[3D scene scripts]
——

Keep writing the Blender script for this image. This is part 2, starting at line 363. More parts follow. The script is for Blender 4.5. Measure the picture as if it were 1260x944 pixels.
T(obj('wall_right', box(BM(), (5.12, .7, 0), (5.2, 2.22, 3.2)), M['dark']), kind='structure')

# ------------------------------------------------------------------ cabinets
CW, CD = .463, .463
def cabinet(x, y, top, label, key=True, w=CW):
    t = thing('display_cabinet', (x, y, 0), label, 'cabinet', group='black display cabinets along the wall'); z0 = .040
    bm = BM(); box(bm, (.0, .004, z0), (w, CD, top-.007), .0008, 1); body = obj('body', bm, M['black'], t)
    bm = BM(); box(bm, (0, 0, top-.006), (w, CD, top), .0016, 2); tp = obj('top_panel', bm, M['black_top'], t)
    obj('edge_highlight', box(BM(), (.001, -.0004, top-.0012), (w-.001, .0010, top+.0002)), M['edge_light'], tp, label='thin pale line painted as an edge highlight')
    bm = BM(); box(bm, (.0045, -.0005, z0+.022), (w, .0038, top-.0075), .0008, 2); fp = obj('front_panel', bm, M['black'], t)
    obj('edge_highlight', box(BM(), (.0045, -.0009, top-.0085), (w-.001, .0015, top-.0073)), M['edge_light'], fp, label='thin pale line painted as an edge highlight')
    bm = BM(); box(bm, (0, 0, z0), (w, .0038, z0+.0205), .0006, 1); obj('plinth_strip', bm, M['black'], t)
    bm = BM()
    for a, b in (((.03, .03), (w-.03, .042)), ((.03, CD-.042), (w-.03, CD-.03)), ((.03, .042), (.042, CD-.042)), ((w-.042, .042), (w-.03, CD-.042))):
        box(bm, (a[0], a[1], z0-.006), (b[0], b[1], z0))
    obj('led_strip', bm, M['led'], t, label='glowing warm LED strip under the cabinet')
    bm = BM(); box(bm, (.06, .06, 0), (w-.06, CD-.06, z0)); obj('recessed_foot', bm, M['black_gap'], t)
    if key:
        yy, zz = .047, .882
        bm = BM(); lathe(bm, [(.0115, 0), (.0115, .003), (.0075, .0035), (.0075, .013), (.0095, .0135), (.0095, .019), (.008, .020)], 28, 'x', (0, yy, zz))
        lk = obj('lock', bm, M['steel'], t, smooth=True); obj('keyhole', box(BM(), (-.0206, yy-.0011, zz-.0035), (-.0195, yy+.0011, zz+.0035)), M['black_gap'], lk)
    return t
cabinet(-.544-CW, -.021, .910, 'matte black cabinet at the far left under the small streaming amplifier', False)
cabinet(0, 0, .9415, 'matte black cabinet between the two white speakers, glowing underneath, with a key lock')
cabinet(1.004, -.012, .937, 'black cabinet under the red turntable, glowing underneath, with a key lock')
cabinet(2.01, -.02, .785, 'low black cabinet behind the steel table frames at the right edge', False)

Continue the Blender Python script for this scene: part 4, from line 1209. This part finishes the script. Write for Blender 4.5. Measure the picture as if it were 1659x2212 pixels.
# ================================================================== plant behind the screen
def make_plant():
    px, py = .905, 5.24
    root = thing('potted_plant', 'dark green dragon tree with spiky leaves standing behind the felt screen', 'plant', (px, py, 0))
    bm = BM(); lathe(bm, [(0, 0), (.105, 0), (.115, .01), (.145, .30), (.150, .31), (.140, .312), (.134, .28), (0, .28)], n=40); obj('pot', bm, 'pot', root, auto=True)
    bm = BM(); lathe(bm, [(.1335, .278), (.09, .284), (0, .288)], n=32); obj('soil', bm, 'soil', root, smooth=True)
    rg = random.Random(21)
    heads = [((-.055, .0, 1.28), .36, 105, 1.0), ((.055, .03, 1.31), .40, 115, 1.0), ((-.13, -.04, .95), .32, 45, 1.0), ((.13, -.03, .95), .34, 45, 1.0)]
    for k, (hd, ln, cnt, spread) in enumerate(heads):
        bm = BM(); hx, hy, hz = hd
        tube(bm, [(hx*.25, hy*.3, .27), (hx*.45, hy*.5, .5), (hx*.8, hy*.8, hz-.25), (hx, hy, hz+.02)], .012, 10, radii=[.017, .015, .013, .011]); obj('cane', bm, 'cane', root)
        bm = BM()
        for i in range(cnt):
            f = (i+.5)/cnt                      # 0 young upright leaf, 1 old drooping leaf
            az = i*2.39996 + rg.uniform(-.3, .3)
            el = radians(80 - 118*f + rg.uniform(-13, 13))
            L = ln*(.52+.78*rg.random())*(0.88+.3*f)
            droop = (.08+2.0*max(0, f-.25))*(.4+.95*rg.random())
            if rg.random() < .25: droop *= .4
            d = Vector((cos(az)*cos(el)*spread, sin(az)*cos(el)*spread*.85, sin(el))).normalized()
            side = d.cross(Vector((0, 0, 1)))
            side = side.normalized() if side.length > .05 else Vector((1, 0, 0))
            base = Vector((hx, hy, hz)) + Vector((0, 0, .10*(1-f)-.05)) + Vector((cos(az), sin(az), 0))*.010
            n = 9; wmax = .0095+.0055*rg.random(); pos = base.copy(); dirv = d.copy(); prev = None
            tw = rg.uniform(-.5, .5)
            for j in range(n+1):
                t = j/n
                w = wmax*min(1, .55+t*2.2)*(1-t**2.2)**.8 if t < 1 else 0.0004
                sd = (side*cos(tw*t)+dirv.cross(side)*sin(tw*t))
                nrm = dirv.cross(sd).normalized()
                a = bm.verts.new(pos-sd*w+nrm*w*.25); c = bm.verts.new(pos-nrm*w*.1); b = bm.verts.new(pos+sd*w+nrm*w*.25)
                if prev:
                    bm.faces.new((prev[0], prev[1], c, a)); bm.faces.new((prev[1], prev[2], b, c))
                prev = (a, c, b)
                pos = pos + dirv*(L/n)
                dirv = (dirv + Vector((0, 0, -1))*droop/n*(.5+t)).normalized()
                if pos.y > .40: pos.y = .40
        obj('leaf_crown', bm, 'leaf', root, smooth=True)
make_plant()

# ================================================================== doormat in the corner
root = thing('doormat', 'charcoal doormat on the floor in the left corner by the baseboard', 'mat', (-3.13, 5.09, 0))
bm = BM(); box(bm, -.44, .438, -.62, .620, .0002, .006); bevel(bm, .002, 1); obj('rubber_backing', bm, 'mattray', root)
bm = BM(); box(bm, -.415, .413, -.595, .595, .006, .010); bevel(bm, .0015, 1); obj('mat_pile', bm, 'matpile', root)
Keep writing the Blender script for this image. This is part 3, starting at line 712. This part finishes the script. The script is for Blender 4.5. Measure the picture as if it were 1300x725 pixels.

——

* **TASK DETAILS**
Please set down the whole listing above without altering a single line.

* **RESULT OF THIS TASK**
Keep writing the Blender script for this image. This is part 2, starting at line 363. More parts follow. The script is for Blender 4.5. Measure the picture as if it were 1260x944 pixels.
T(obj('wall_right', box(BM(), (5.12, .7, 0), (5.2, 2.22, 3.2)), M['dark']), kind='structure')

# ------------------------------------------------------------------ cabinets
CW, CD = .463, .463
def cabinet(x, y, top, label, key=True, w=CW):
    t = thing('display_cabinet', (x, y, 0), label, 'cabinet', group='black display cabinets along the wall'); z0 = .040
    bm = BM(); box(bm, (.0, .004, z0), (w, CD, top-.007), .0008, 1); body = obj('body', bm, M['black'], t)
    bm = BM(); box(bm, (0, 0, top-.006), (w, CD, top), .0016, 2); tp = obj('top_panel', bm, M['black_top'], t)
    obj('edge_highlight', box(BM(), (.001, -.0004, top-.0012), (w-.001, .0010, top+.0002)), M['edge_light'], tp, label='thin pale line painted as an edge highlight')
    bm = BM(); box(bm, (.0045, -.0005, z0+.022), (w, .0038, top-.0075), .0008, 2); fp = obj('front_panel', bm, M['black'], t)
    obj('edge_highlight', box(BM(), (.0045, -.0009, top-.0085), (w-.001, .0015, top-.0073)), M['edge_light'], fp, label='thin pale line painted as an edge highlight')
    bm = BM(); box(bm, (0, 0, z0), (w, .0038, z0+.0205), .0006, 1); obj('plinth_strip', bm, M['black'], t)
    bm = BM()
    for a, b in (((.03, .03), (w-.03, .042)), ((.03, CD-.042), (w-.03, CD-.03)), ((.03, .042), (.042, CD-.042)), ((w-.042, .042), (w-.03, CD-.042))):
        box(bm, (a[0], a[1], z0-.006), (b[0], b[1], z0))
    obj('led_strip', bm, M['led'], t, label='glowing warm LED strip under the cabinet')
    bm = BM(); box(bm, (.06, .06, 0), (w-.06, CD-.06, z0)); obj('recessed_foot', bm, M['black_gap'], t)
    if key:
        yy, zz = .047, .882
        bm = BM(); lathe(bm, [(.0115, 0), (.0115, .003), (.0075, .0035), (.0075, .013), (.0095, .0135), (.0095, .019), (.008, .020)], 28, 'x', (0, yy, zz))
        lk = obj('lock', bm, M['steel'], t, smooth=True); obj('keyhole', box(BM(), (-.0206, yy-.0011, zz-.0035), (-.0195, yy+.0011, zz+.0035)), M['black_gap'], lk)
    return t
cabinet(-.544-CW, -.021, .910, 'matte black cabinet at the far left under the small streaming amplifier', False)
cabinet(0, 0, .9415, 'matte black cabinet between the two white speakers, glowing underneath, with a key lock')
cabinet(1.004, -.012, .937, 'black cabinet under the red turntable, glowing underneath, with a key lock')
cabinet(2.01, -.02, .785, 'low black cabinet behind the steel table frames at the right edge', False)

Continue the Blender Python script for this scene: part 4, from line 1209. This part finishes the script. Write for Blender 4.5. Measure the picture as if it were 1659x2212 pixels.
# ================================================================== plant behind the screen
def make_plant():
    px, py = .905, 5.24
    root = thing('potted_plant', 'dark green dragon tree with spiky leaves standing behind the felt screen', 'plant', (px, py, 0))
    bm = BM(); lathe(bm, [(0, 0), (.105, 0), (.115, .01), (.145, .30), (.150, .31), (.140, .312), (.134, .28), (0, .28)], n=40); obj('pot', bm, 'pot', root, auto=True)
    bm = BM(); lathe(bm, [(.1335, .278), (.09, .284), (0, .288)], n=32); obj('soil', bm, 'soil', root, smooth=True)
    rg = random.Random(21)
    heads = [((-.055, .0, 1.28), .36, 105, 1.0), ((.055, .03, 1.31), .40, 115, 1.0), ((-.13, -.04, .95), .32, 45, 1.0), ((.13, -.03, .95), .34, 45, 1.0)]
    for k, (hd, ln, cnt, spread) in enumerate(heads):
        bm = BM(); hx, hy, hz = hd
        tube(bm, [(hx*.25, hy*.3, .27), (hx*.45, hy*.5, .5), (hx*.8, hy*.8, hz-.25), (hx, hy, hz+.02)], .012, 10, radii=[.017, .015, .013, .011]); obj('cane', bm, 'cane', root)
        bm = BM()
        for i in range(cnt):
            f = (i+.5)/cnt                      # 0 young upright leaf, 1 old drooping leaf
            az = i*2.39996 + rg.uniform(-.3, .3)
            el = radians(80 - 118*f + rg.uniform(-13, 13))
            L = ln*(.52+.78*rg.random())*(0.88+.3*f)
            droop = (.08+2.0*max(0, f-.25))*(.4+.95*rg.random())
            if rg.random() < .25: droop *= .4
            d = Vector((cos(az)*cos(el)*spread, sin(az)*cos(el)*spread*.85, sin(el))).normalized()
            side = d.cross(Vector((0, 0, 1)))
            side = side.normalized() if side.length > .05 else Vector((1, 0, 0))
            base = Vector((hx, hy, hz)) + Vector((0, 0, .10*(1-f)-.05)) + Vector((cos(az), sin(az), 0))*.010
            n = 9; wmax = .0095+.0055*rg.random(); pos = base.copy(); dirv = d.copy(); prev = None
            tw = rg.uniform(-.5, .5)
            for j in range(n+1):
                t = j/n
                w = wmax*min(1, .55+t*2.2)*(1-t**2.2)**.8 if t < 1 else 0.0004
                sd = (side*cos(tw*t)+dirv.cross(side)*sin(tw*t))
                nrm = dirv.cross(sd).normalized()
                a = bm.verts.new(pos-sd*w+nrm*w*.25); c = bm.verts.new(pos-nrm*w*.1); b = bm.verts.new(pos+sd*w+nrm*w*.25)
                if prev:
                    bm.faces.new((prev[0], prev[1], c, a)); bm.faces.new((prev[1], prev[2], b, c))
                prev = (a, c, b)
                pos = pos + dirv*(L/n)
                dirv = (dirv + Vector((0, 0, -1))*droop/n*(.5+t)).normalized()
                if pos.y > .40: pos.y = .40
        obj('leaf_crown', bm, 'leaf', root, smooth=True)
make_plant()

# ================================================================== doormat in the corner
root = thing('doormat', 'charcoal doormat on the floor in the left corner by the baseboard', 'mat', (-3.13, 5.09, 0))
bm = BM(); box(bm, -.44, .438, -.62, .620, .0002, .006); bevel(bm, .002, 1); obj('rubber_backing', bm, 'mattray', root)
bm = BM(); box(bm, -.415, .413, -.595, .595, .006, .010); bevel(bm, .0015, 1); obj('mat_pile', bm, 'matpile', root)
Keep writing the Blender script for this image. This is part 3, starting at line 712. This part finishes the script. The script is for Blender 4.5. Measure the picture as if it were 1300x725 pixels.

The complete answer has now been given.